Sezon w najlepszej koszykarskiej lidze świata już się skończył. Gortat podpisał nowy kontrakt z Orlando Magic i przez pięć lat zarobi 34 miliony dolarów. Mógłby leżeć do góry brzuchem i wypoczywać. A tymczasem jeździ po Polsce z cyklem spotkań z młodzieżą "Marcin Gortat Camp".
Nie tylko uczy 9-13-latków podstaw koszykówki, ale jest do dyspozycji wszystkich dziennikarzy i kibiców, którzy chcą z nim porozmawiać. W środę jego dzień pracy skończył się w... czwartek. Kładł się bowiem spać o 1.30 w nocy.
- Ależ jakie zmęczenie!? - mówi w przelocie między kolejnymi spotkaniami. - Jestem szczęśliwy, że w każdym mieście tyle młodzieży przychodzi na nasze spotkania! Mam wielką nadzieję, że w przyszłości właśnie z nich wyrosną gwiazdy NBA lub kobiecej WNBA. Zapraszam wszystkich do Bydgoszczy. Będzie fajna zabawa!
Wśród 105 szczęśliwców, którzy zostali zakwalifikowani na bydgoski camp w hali "Łuczniczki" (sobota godz. 10) znaleźli się m.in. 13-letni Kacper Woźniak i o trzy lata młodszy Mateusz Streich.
Kacper właśnie skończył Szkołę Podstawową nr 32 i w tym samym gmachu przy ul. Bałtyckiej w Bydgoszczy nie tylko będzie kontynuował naukę w Gimnazjum nr 8, ale również treningi koszykówki: - Od długiego czasu marzę, żeby poznać pana Marcina - zdradza Kacper. - Jestem mocno podekscytowany naszym spotkaniem. Moja szkoła jest znana z zamiłowania do koszykówki, zacząłem grać w czwartej klasie i bardzo się ucieszyłem, gdy okazało się, że jestem zakwalifikowany na camp. Moje dwie ulubione drużyny w NBA to Orlando Magic i Houston Rockets, bo w nich grają dwaj najlepsi koszykarze: pan Marcin i Tracy McGrady. Pilnie oglądałem finały Orlando z Lakers. Żałowałem tylko, że drużyna pana Marcina przegrała. Ale na pewno następnym razem się uda. W sobotę idę do "Łuczniczki". Nie mogę się doczekać.
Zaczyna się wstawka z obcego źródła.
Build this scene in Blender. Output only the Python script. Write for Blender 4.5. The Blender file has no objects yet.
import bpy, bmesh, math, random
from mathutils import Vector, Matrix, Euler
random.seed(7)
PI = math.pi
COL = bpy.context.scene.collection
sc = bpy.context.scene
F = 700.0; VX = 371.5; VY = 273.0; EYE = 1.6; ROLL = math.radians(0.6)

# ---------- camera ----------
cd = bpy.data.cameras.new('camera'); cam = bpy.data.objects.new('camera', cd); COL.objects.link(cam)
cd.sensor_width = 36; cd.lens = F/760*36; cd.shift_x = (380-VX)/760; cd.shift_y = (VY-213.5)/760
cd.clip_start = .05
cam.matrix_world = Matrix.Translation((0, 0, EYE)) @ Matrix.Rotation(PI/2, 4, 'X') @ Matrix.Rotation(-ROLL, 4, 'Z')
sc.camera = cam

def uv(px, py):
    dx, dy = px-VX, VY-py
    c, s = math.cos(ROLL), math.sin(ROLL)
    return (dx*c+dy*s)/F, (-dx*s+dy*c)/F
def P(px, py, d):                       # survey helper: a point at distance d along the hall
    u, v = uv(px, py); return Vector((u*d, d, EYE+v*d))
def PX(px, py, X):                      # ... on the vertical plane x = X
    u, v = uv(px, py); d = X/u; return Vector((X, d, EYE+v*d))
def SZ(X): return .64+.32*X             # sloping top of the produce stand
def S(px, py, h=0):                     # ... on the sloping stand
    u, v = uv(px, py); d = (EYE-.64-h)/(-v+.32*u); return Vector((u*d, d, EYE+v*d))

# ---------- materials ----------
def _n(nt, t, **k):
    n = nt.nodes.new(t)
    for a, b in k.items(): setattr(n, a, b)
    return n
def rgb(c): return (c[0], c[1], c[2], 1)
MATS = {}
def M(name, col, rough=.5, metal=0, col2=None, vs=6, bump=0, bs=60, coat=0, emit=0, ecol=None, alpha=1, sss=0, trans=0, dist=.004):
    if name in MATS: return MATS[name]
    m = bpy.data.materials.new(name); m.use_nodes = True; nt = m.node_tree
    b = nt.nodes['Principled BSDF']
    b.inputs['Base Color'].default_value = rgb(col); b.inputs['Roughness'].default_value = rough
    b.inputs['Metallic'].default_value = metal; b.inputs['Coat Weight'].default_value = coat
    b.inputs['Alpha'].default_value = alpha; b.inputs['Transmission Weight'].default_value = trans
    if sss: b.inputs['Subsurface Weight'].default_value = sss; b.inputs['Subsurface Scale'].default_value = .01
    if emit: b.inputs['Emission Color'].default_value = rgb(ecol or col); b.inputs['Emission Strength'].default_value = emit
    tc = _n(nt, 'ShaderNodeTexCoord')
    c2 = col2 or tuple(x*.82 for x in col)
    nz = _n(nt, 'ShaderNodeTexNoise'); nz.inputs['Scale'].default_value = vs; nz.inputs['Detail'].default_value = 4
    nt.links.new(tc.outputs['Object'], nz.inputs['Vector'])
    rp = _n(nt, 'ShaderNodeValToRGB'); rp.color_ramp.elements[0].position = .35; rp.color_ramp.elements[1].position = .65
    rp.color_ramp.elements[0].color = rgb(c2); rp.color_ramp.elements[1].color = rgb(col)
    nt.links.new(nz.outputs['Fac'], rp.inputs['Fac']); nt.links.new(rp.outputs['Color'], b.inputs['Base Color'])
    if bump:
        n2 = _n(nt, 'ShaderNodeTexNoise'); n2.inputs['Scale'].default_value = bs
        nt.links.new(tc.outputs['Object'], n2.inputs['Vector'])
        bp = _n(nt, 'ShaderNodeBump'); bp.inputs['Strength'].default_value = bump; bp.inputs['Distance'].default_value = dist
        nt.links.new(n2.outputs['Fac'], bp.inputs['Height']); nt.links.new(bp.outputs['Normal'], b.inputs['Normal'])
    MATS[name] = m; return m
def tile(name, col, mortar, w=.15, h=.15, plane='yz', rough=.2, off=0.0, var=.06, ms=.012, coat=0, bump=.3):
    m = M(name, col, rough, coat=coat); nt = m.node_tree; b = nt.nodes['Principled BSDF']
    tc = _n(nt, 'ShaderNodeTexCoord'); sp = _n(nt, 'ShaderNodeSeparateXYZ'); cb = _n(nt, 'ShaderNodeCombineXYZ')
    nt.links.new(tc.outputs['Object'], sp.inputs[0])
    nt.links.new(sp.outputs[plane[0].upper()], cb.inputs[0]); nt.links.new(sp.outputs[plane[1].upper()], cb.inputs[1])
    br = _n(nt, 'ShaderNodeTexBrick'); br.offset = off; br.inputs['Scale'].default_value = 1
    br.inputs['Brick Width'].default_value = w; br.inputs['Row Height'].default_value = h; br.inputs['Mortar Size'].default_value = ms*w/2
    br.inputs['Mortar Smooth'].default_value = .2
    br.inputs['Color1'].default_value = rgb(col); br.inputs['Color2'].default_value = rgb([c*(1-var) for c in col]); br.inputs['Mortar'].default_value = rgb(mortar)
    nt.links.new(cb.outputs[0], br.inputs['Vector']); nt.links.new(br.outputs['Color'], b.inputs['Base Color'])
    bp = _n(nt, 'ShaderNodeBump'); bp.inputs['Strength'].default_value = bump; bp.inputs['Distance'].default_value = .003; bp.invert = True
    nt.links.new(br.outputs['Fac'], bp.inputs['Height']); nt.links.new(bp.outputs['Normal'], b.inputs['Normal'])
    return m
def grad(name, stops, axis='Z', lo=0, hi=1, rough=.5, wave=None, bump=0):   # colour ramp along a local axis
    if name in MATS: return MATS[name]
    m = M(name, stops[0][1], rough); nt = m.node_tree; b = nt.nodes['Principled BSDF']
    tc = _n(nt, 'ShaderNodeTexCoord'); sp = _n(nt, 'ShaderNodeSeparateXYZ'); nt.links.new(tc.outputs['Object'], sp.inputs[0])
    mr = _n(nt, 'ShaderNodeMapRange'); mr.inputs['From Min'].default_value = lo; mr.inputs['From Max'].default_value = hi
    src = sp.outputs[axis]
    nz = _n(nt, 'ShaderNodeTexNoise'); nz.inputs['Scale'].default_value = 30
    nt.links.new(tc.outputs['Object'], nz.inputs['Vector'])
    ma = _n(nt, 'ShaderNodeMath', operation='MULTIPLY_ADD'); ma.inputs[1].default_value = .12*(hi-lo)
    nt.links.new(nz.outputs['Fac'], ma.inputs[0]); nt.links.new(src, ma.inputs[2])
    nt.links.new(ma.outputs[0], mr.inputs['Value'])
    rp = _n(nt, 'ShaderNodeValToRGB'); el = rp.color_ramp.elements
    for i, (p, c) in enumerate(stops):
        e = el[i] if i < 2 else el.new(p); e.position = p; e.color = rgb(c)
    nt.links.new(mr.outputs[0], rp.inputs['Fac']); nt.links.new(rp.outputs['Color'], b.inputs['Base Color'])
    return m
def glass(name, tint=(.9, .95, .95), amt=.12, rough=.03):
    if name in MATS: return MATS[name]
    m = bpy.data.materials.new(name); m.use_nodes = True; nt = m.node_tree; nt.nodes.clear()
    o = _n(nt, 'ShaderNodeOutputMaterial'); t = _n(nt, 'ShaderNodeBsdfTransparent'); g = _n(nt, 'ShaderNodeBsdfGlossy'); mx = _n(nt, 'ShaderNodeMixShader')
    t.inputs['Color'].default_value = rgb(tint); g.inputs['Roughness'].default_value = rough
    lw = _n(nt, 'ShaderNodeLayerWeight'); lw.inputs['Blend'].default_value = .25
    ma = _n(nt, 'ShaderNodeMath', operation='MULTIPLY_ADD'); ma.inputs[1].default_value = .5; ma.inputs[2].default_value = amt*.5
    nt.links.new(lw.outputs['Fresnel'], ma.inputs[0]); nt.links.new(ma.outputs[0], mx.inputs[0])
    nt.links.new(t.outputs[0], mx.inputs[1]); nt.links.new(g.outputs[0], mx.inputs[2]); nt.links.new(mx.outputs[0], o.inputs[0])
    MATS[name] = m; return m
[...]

10-letni Mateusz Streich, uczeń Szkoły Podstawowej w Osielsku, pójdzie na spotkanie z Marcinem Gortatem z tatą Tomkiem. Nie kryje radości. - Bardzo lubię grać w koszykówkę. Mam nawet przy domu małe boisko i tam sobie trenuję. Marzę, żeby zagrać w jakimś klubie, bo koszykówka jest... taka fajna! Oglądałem wiele meczów NBA w tym sezonie. Bardzo pilnie oczywiście finały Orlando z Los Angeles Lakers. "Lakersi" to mój ulubiony zespół, a najlepszy koszykarz to Kobe Bryant. Jestem jednak niesamowicie szczęśliwy, że będę mógł spotkać się z panem Marcinem z NBA. Jestem tak podekscytowany, że chciałbym, żeby to już się zaczęło! Jego rady na pewno przydadzą mi się w grze!
Gortat odbył już spotkania w rodzinnej Łodzi, Poznaniu, Wrocławiu i Katowicach. Dziś jest w Warszawie i późnym wieczorem przyjedzie do Bydgoszczy. Sobota zacznie się dla niego o godz. 9, bowiem przed halą "Łuczniczki" rozpocznie się "Streetball z Marcinem Gortatem" (zgłoszenia 4-osobowych drużyn pod adres: [email protected]). Camp dla ponad setki młodzieży potrwa od 10 do 13. Potem wyjazd do Gdańska.